==== Data provided ====

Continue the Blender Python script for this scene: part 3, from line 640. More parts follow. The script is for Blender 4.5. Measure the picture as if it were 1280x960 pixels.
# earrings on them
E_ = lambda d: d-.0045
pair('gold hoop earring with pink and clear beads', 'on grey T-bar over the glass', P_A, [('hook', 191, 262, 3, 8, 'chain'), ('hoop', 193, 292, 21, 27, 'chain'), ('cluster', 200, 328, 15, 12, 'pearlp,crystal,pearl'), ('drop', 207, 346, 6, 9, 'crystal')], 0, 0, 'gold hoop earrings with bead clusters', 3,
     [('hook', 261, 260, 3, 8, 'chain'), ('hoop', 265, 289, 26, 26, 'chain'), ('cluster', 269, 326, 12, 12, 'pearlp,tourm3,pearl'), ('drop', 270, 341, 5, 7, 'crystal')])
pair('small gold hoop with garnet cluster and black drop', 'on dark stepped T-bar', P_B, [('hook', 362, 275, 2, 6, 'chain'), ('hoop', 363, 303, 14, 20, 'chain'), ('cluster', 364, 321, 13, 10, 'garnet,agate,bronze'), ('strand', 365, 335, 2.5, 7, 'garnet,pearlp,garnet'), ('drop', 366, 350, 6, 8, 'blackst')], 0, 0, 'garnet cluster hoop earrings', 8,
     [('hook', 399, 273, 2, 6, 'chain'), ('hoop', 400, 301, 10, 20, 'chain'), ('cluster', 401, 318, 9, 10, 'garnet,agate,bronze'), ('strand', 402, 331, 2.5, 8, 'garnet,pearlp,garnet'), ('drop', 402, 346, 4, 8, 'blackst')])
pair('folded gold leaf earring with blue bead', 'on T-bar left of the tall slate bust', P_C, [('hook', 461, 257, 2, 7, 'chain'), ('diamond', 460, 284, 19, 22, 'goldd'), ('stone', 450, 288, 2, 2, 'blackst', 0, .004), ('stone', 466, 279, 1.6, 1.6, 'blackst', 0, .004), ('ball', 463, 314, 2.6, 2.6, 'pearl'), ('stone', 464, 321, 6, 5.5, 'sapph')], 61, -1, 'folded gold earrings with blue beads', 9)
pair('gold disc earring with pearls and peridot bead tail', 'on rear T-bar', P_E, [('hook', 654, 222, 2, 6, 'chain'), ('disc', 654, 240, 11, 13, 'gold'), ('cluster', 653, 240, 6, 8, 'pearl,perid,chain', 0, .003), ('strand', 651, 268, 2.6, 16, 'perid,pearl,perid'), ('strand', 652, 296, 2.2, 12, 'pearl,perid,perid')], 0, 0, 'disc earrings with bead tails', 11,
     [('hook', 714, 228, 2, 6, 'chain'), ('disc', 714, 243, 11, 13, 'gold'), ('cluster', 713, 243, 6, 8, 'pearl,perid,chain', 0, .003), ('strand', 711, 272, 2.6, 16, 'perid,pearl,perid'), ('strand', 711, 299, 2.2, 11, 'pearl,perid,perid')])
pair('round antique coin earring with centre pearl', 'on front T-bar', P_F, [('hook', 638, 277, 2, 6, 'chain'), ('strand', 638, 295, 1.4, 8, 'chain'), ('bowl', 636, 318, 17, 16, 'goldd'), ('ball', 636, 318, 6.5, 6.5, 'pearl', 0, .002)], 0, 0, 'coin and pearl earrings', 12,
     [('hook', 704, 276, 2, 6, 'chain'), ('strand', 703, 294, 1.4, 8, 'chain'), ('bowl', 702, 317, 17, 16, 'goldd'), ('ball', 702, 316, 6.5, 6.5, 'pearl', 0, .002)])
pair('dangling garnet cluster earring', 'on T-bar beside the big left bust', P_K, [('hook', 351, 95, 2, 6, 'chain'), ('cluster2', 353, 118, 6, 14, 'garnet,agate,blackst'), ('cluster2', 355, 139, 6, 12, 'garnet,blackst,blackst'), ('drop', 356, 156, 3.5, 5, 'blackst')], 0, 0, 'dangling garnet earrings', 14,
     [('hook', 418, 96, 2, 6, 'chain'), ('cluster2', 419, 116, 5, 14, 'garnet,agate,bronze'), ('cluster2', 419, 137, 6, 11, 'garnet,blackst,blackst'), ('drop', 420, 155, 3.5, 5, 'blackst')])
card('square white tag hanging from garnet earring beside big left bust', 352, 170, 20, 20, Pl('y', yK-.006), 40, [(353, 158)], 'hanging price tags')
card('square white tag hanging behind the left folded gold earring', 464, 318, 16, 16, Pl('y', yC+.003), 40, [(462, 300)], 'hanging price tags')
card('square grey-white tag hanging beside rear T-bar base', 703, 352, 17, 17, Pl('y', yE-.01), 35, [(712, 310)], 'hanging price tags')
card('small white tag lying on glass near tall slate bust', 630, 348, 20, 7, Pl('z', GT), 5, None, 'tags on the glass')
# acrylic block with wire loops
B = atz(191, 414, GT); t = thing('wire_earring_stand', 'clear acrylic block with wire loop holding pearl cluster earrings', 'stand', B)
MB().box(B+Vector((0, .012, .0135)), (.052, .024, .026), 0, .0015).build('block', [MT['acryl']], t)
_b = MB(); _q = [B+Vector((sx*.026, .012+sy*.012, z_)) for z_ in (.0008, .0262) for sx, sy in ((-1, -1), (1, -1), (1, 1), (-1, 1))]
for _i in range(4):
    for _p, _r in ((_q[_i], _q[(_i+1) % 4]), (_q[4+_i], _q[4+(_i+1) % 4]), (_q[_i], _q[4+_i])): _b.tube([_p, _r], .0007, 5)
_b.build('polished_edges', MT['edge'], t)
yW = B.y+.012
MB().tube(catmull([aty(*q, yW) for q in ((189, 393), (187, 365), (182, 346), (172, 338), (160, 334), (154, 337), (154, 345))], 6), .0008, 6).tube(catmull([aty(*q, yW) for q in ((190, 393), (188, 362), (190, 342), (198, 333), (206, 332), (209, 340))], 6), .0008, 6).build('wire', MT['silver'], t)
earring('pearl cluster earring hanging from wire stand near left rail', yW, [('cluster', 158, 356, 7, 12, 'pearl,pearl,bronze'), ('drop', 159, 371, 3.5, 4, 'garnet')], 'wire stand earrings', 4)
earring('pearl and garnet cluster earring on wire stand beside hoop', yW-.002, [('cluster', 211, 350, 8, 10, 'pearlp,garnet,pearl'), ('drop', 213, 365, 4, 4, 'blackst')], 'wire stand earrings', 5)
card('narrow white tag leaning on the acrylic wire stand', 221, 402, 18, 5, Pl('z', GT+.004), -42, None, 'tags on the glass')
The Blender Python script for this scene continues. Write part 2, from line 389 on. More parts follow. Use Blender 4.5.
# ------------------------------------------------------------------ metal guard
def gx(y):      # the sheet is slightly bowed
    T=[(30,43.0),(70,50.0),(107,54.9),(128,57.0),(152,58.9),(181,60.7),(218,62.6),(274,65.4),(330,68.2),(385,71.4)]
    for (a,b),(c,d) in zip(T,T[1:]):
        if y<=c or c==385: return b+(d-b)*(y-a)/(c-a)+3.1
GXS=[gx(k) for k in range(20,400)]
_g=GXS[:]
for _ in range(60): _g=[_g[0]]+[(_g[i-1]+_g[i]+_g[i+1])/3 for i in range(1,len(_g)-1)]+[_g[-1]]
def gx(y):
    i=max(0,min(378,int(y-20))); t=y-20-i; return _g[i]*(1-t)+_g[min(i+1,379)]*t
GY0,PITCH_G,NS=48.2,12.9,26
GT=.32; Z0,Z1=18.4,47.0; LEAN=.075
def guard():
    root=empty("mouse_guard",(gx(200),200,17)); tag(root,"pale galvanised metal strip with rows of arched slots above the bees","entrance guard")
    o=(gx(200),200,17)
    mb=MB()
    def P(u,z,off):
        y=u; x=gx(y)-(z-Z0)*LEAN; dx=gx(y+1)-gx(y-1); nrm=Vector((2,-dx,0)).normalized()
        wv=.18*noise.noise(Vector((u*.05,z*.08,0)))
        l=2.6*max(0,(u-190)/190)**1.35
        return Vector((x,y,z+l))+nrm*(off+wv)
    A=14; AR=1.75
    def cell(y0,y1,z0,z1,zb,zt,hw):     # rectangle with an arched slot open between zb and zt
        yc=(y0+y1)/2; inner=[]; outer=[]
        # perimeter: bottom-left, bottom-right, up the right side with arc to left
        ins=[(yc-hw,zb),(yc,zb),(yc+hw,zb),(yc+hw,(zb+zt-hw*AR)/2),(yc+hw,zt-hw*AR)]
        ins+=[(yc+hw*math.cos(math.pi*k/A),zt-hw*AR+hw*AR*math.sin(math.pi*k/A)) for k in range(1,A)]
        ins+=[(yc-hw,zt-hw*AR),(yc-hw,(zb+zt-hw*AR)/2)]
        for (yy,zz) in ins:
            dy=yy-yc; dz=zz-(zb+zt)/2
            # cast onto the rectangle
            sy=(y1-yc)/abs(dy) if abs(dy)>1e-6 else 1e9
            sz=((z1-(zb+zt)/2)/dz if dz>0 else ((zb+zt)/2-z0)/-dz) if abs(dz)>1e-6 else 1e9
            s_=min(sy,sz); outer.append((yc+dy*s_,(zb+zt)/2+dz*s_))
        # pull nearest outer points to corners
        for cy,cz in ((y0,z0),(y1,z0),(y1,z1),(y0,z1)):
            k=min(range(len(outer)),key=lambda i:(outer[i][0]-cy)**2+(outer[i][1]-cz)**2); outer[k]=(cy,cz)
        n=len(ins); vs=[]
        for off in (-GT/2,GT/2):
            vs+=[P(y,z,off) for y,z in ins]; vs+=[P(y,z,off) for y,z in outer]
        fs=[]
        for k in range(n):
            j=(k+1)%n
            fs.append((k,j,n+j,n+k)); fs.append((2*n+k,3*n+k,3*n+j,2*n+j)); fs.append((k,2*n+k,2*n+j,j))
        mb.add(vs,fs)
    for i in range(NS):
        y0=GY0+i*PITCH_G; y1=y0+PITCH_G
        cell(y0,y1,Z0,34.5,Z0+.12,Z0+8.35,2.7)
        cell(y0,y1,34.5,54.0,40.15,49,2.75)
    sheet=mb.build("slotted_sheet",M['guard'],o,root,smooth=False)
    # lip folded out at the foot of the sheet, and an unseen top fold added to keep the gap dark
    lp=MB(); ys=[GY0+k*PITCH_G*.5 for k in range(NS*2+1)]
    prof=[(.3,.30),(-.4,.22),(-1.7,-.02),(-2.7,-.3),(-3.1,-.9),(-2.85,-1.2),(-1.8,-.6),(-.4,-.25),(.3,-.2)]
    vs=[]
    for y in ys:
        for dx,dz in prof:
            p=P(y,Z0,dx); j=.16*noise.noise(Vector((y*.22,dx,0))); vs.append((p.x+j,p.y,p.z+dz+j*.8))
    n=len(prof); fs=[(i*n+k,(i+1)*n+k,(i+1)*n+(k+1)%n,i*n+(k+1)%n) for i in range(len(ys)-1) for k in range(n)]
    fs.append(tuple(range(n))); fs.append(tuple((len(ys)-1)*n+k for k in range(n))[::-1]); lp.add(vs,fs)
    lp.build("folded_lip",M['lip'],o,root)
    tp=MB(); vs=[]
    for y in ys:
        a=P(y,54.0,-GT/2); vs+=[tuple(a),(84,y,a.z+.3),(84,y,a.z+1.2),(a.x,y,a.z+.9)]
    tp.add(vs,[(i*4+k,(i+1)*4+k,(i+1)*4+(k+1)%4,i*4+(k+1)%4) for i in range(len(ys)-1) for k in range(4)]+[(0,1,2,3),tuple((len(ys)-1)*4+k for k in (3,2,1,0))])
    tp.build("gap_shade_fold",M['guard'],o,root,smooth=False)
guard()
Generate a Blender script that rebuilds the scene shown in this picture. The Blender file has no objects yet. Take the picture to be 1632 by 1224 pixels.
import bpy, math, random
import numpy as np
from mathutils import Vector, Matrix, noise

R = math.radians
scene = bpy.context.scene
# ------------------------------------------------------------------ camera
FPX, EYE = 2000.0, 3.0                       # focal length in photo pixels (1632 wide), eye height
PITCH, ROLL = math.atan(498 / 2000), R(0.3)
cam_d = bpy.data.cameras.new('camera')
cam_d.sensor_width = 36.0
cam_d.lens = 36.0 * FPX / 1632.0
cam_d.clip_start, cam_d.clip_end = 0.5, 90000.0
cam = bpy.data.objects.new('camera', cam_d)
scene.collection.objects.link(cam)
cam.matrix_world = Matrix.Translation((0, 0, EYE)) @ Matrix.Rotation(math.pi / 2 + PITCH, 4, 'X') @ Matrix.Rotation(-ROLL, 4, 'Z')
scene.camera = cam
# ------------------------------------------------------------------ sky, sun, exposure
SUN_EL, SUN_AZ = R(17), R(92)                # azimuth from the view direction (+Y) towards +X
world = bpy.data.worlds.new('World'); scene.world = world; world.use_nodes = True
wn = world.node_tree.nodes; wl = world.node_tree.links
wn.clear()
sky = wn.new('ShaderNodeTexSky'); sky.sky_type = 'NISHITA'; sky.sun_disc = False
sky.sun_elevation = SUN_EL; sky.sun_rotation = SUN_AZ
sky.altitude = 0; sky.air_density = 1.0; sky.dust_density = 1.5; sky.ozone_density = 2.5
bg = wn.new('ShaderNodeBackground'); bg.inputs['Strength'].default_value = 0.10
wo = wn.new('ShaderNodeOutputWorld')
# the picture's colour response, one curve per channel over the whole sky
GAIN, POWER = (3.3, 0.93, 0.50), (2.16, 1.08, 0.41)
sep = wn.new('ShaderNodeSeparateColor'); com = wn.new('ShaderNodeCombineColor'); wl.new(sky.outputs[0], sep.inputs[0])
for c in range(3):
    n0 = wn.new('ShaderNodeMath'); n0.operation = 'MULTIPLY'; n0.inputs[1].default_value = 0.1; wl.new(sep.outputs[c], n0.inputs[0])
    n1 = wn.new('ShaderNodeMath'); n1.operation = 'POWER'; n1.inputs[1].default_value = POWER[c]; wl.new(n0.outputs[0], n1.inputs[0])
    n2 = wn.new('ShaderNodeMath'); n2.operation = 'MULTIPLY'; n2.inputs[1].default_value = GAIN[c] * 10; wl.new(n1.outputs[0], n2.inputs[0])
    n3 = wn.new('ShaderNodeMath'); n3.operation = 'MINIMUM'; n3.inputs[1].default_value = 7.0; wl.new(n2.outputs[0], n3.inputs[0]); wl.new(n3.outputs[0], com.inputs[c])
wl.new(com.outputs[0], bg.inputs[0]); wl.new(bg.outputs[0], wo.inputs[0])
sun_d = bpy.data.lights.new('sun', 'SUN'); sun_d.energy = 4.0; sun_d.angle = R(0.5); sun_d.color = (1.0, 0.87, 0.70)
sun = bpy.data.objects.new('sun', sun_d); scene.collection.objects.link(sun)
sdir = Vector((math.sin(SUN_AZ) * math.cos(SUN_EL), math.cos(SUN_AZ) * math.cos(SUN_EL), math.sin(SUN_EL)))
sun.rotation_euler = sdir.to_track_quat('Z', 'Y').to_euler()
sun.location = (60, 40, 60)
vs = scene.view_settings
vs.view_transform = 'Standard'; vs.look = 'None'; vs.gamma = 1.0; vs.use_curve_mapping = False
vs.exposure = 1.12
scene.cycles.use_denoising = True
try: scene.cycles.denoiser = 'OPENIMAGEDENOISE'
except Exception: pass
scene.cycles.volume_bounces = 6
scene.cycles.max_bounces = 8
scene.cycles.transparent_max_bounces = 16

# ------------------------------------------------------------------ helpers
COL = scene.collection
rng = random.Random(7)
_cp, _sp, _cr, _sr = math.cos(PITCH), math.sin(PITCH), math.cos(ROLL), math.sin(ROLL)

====

# [Exercise]
Everything from the line that contains "Generate a Blender" through the line that contains "from mathutils import Vector, Matrix, noise" is to be transcribed exactly, and nothing outside that range.

# [Reply to the exercise]
Generate a Blender script that rebuilds the scene shown in this picture. The Blender file has no objects yet. Take the picture to be 1632 by 1224 pixels.
import bpy, math, random
import numpy as np
from mathutils import Vector, Matrix, noise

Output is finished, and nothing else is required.